Cumhurbaşkanı ‘Terör, devleti hedef almıştır’ dedi. Bence terörün hedef aldığı ve vurduğu şey milletin ta kendisi. Terör Türk-Kürt millet evlatlarını vuruyor. Cumhurbaşkanı ‘intikam’dan da söz etti. Toplumsal tepki ve öfkeyi yansıtması bakımından anlaşılabilir bir söz. Umarız devletin tepesinde kullanılan ‘intikam’ sözünden birileri ‘vazife’ çıkarıp meşruiyet dışı yöntemlere başvurmazlar.
Unutulmaması gereken şu; terörle, hele PKK türü terörle mücadelede ‘hukuk dışı’ yollarla sonuç almak imkânsız. 1990’larda bunlar kullanıldı. Terörü bitirmediği gibi, PKK’yı toplumsallaştırdı.
PKK zıvanadan çıktı. Sivil-asker-polis her yöne, herkese saldırıyor. Evet, intihar ediyor, ama aynı zamanda ülkenin de kimyasını bozuyor, geleceği, kardeşliği sabote ediyor. Başbakan’ın önceki günkü uyarısı çok yerindeydi, öfkenin hedefi asla Kürt kardeşlerimiz olmamalı. İnadına kardeşlik, inadına hoşgörü ve dayanışma göstermek zorundayız. PKK’nın her saldırısı kardeşliği biraz daha pekiştirmeli, pekiştirmeli ki PKK kendi şiddetinde yok olsun.

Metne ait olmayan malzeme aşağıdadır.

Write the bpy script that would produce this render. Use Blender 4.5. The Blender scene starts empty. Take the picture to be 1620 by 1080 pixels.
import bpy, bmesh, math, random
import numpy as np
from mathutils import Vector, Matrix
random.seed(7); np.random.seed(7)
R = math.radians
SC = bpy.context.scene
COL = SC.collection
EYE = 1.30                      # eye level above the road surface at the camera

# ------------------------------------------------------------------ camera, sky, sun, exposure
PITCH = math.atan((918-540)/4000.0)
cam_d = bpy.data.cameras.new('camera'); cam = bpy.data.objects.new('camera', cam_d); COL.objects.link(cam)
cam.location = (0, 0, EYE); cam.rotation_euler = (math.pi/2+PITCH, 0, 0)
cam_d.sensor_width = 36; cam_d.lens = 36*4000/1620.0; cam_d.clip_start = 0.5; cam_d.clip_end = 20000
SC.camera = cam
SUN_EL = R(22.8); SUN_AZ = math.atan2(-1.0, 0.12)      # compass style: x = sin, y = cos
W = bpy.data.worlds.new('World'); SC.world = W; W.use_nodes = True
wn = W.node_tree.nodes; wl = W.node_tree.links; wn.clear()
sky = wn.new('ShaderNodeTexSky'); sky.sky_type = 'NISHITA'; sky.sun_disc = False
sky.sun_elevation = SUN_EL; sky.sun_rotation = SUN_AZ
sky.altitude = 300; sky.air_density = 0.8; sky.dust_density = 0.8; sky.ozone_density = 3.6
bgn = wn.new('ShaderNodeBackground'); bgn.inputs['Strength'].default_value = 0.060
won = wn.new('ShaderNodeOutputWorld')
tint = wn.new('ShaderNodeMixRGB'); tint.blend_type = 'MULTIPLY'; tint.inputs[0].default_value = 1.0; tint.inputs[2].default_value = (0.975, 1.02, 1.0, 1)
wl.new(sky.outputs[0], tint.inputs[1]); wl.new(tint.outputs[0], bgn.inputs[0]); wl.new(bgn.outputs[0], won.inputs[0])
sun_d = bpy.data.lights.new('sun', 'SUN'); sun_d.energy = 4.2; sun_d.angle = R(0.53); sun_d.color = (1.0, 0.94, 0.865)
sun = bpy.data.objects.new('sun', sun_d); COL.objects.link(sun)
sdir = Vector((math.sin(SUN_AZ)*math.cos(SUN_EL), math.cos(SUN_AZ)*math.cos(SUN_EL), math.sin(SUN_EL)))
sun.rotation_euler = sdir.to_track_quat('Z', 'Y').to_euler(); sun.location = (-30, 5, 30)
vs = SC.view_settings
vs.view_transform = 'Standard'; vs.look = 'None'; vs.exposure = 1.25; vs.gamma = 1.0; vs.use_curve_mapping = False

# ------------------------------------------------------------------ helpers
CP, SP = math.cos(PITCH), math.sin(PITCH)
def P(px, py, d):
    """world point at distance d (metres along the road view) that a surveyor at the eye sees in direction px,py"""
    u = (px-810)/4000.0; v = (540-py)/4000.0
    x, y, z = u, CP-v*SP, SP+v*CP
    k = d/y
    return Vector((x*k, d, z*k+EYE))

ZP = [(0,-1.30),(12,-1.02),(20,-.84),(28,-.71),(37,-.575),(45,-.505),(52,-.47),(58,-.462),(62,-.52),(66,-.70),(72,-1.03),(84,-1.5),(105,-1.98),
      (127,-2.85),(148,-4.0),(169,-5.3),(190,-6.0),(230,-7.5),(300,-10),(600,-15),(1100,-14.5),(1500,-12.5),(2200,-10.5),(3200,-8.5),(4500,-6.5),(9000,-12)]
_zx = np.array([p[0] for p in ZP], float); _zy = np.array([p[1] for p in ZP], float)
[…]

Son saldırıların ardından bir kez daha gördük. Siyaset kurumu şiddet gibi ‘ortak düşman’a karşı bile müşterek bir tavır alamıyor, rakiplerine karşı avantaj elde etmeye çalışıyor. Kılıçdaroğlu’nun hükümeti istifaya davet etmesi tam da böyle bir örnek. Peki, hükümet istifa ederse ve PKK eylemleriyle ‘hükümet deviren bir örgüt’ gücüne erişirse Kılıçdaroğlu bundan mutluluk mu duyacak?